Le secret professionnel face à la justice québécoise s’érode-t-il?

  • 24 mars 2014
  • Josée Descôteaux - ABC-Québec

Il est presque sacro-saint, depuis belle lurette, dans la profession juridique comme chez les professionnels de la santé : le secret professionnel jouit d’une protection quasi-constitutionnelle incontestable. Indéniable mais… malléable avec la notion de « privilège relatif au litige »? C’est du moins ce que pourrait laisser croire la tendance que constate Me Sylvain Lussier, avocat chez Osler, Hoskin & Harcourt, invité par notre section de droit de la recherche et du savoir à prononcer une conférence à ce sujet, le 2 avril 2014.

Il rappellera d’abord l’évolution de l’attitude de la Cour suprême face au secret professionnel – de la règle de preuve à la règle de fond.
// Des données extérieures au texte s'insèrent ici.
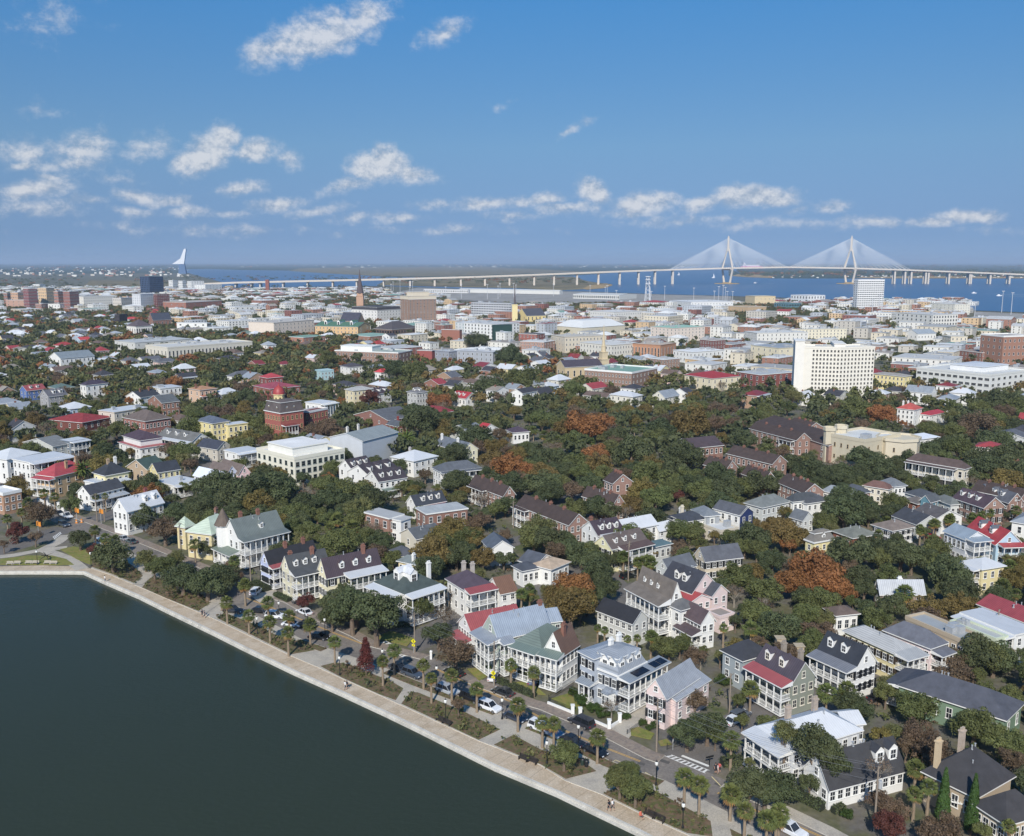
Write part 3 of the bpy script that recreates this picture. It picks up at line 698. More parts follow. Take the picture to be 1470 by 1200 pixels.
# painted markings
M_yel = plain('road_paint_yellow', (214, 168, 84), .7, var=.2); M_wht = plain('road_paint_white', (224, 222, 216), .7, var=.12); M_pale = plain('road_paint_pale_yellow', (222, 204, 150), .7, var=.15)
def line(px, w, m, z=.026):
    l = wpts(px); a, b = offset(l, w / 2), offset(l, -w / 2); return sheet('road_marking', a + b[::-1], z, m, world=True)
ctr = [(a + b) / 2 for a, b in zip([G(u, v).xy for u, v in zz(345,858, 440,893, 545,935)], [G(u, v).xy for u, v in zz(349,861, 444,896, 545,935)])]
for d in (-.14, .14):
    l = offset(wpts(zz(352,858, 410,880, 470,905, 530,928)), d); sheet('road_marking', offset(l, .06) + offset(l, -.06)[::-1], .026, M_yel, world=True)
    l = offset(wpts(zz(625,960, 680,985, 735,1008, 811,1049, 870,1074, 919,1093)), d); sheet('road_marking', offset(l, .06) + offset(l, -.06)[::-1], .026, M_yel, world=True)
    l = offset(wpts(zz(1030,1138, 1080,1162, 1135,1182, 1190,1206)), d); sheet('road_marking', offset(l, .06) + offset(l, -.06)[::-1], .026, M_yel, world=True)
def ladder(A, B, C, Dd, n, z=.027):                    # two long edges A-B and D-C with rungs between
    a, b, c, d = [G(*p).xy for p in (A, B, C, Dd)]
    for i in range(n):
        t0, t1 = (i + .25) / n, (i + .72) / n
        sheet('road_marking', [a.lerp(b, t0), a.lerp(b, t1), d.lerp(c, t1), d.lerp(c, t0)], z, M_wht, world=True)
    sheet('road_marking', [a, b, b.lerp(c, .1), a.lerp(d, .1)], z + .004, M_wht, world=True); sheet('road_marking', [d, c, c.lerp(b, .1), d.lerp(a, .1)], z + .004, M_wht, world=True)
ladder(K('a', 878, 568), K('a', 1028, 652), K('a', 1078, 634), K('a', 930, 556), 9)
ladder(K('c', 684, 690), K('c', 944, 802), K('c', 972, 782), K('c', 730, 682), 9)
line([K('c', 795, 688), K('c', 968, 756)], .55, M_wht); line([K('a', 975, 550), K('a', 1040, 575)], .5, M_wht)
ladder(K('g', 300, 520), K('g', 345, 490), K('g', 352, 500), K('g', 310, 535), 6)
for q in (((340,740),(372,716),(445,748)), ((500,655),(525,640),(590,670)), ((560,795),(640,838),(685,850),(655,875),(560,830)), ((560,800),(680,852))):
    line([K('c', *p) for p in q], .16, M_pale)
line([K('c', 985, 822), K('c', 1042, 880)], .16, M_pale)

rp_ = random.Random(9); M_patch = mixmat('asphalt_patch', [(88, 85, 82), (98, 94, 90)], .4, bump=.05)
for i in range(16):                                     # mended patches and covers in the road
    j = rp_.randrange(8, 23); t = rp_.random(); c = cl[j].lerp(cl[j + 1], t); e = min(cr, key=lambda q: (q - c).length); c = c.lerp(e, rp_.uniform(.25, .8)); d = (cl[j + 1] - cl[j]).normalized(); n = Vector((-d.y, d.x)); a, b = rp_.uniform(.5, 3.2), rp_.uniform(.3, .9)
    sheet('road_patch', [c - d * a - n * b, c + d * a - n * b, c + d * a * .9 + n * b, c - d * a + n * b * .9], .0205 + .0003 * i, M_patch, world=True)

# ------------------------------------------------------------------ the houses round the lake, front row first
DSH = (44, 46, 48)
house('lavender gabled house', 'pale lavender gabled house with black roof and two brick chimneys', 'A1 325 285 440 325 970 192', 6.2, LAV, ('s','gx',BLK,3.0), wins=(5,4), st=2, shut=DSH,
      porch=[('R',0,.42,1.6,2,4,('m',REDR,.5),5.6)], chim=[(.42,.5,1.3,BRK),(.8,.5,1.3,BRK)])
house('cream double-porch house', 'cream gabled house with grey shingle roof, two dormers and two-storey screened side porch', 'A1 525 345 675 400 1105 315', 7.0, CREAM, ('s','gx',(74,76,78),3.3), wins=(5,2), st=2, shut=(196,192,176),
      porch=[('R',0,.8,3.0,2,6,('s',(74,76,78),.9),6.6)], dorm=[('R',[.18,.42,.66],.30,(74,76,78),.9)], chim=[(.16,.7,.6,BRK),(.66,.4,1.2,BRK)])
house('cream maroon-roofed house', 'cream gabled house with dark maroon metal roof and three white dormers', 'z 448.3 821 469 827.5 547.5 811.5', 6.8, (232,224,190), ('m','gx',(80,68,72),3.6), wins=(5,3), st=2, shut=DSH,
      porch=[('R',.32,1,3.2,2,7,('m',WMET,.5),6.2)], dorm=[('R',[.3,.55,.8],.28,(80,68,72),.95)], chim=[(.75,.45,1.6,BRK)])
house('white hip-roofed corner house', 'white two-storey corner house with dark green hip roof, wide white dormers and wraparound porches', 'A2 285 365 630 490 1010 380', 7.2, W_, ('s','hip',(70,80,78),3.4), wins=(6,4), st=2,
      porch=[('R',0,1,2.6,2,7,('m',WMET,.5),6.8),('L',.1,1,2.8,2,6,('m',WMET,.5),6.7)], dorm=[('R',[.42],.38,WMET,1.5),('L',[.5],.38,WMET,1.5)], chim=[(.9,.2,1.6,W_,'w')])
house('white red-porch house', 'white two-storey house with dark maroon hip roof and red metal porch roof', 'z 640.3 832 668 847.5 706 840', 6.8, W_, ('s','hip',(76,66,76),2.6), wins=(3,3), st=2,
      porch=[('R',0,1,2.4,2,4,('m',REDR,.6),6.5)], chim=[(.5,.8,1.6,(170,160,150)),(.7,.6,1.6,(170,160,150))])
house('white copper-roofed house', 'narrow white house with copper brown gable roof and bay window', 'b 385 40 470 85 565 68', 5.6, W_, ('m','gx',(122,92,74),2.6), wins=(2,2), st=2)
house('white red-roofed cottage', 'long white cottage under a bright red metal gable roof behind russet tree', 'A3 92 340 290 440 855 325', 5.4, W_, ('m','gx',REDR,2.6), wins=(4,5), st=2,
      porch=[('L',0,1,2.0,1,4,('m',REDR,.5),3.0)])
house('silver-roofed gabled house', 'sage green house with silver standing seam gable roof and bayed white double porch', 'A3 395 405 580 510 1155 372', 7.6, (170,180,168), ('m','gx',(150,160,172),3.6), wins=(6,3), st=2,
      porch=[('L',-.1,1.05,2.6,2,5,('m',(150,156,164),.7),6.9),('R',0,.2,2.2,2,3,('m',(150,156,164),.6),6.9)], chim=[(.96,.5,.8,BRK)],
      extra=[dict(spec='A3 1085 210 1130 330 1240 300', z=6.2, roof=('m','gx',(160,170,182),1.6), wins=(2,0), prot=False)])
house('white green-roofed porch house', 'white gabled house with weathered green and brown copper roofs and a bayed double porch', 'A3 1060 645 1290 668 1545 575', 7.6, W_, ('m','gx',(112,88,74),3.4), wins=(4,2), st=2,
      porch=[('L',-.05,1.02,2.2,2,4,('m',COPG,.6),6.8)], chim=[(.45,.35,1.2,BRK)],
      extra=[dict(spec='A3 815 540 1060 640 1330 470', z=6.9, roof=('m','hip',(112,124,116),2.6), wins=(0,4), porch=[('L',0,1,2.2,2,5,('m',COPG,.6),6.5)])])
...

Puis, en s’appuyant sur une série de causes plus récentes, il établira que les échanges avec les  experts se voient peu à peu dépouillés de la protection qui leur était accordée par l’Article 9 de la Charte des droits et libertés de la personne et de son pendant à l’art. 29 du Code de procédure civile.

Me Lussier remontera dans le temps jusqu’en 1982, à l’affaire Descôteaux et autre c. Mierzwinski, le premier d’une série de jugements qui ont marqué l’évolution de la protection du secret professionnel. Dans cette cause, un requérant de l’aide juridique était accusé de fausse déclaration de revenu. À la suite d’une perquisition au bureau de l’aide juridique, la requête des appelants pour l’annulation de la saisie avait été rejetée.

La notion de «privilège relatif au litige» semble avoir érodé le statut de secret professionnel dans des décisions plus récentes de la Cour d’appel. Au point où la plupart des communications avec les experts relèveraient maintenant de cette catégorie de privilège…

Il se demande si la Cour d’appel a correctement appliqué au droit québécois les principes de l’arrêt Blank rendu en matière fédérale. Dans Ministre de la Justice c. Blank (2006), la Cour suprême a favorisé un point de vue plus restreint du privilège en considérant qu'il s'éteint à l'issue du litige qui lui a donné naissance.

Y a-t-il un recul du secret professionnel? Il est pertinent de se poser la question et tous les avocats qui pratiquent notamment en litige pourront trouver des réponses dans la présentation de Me Lussier.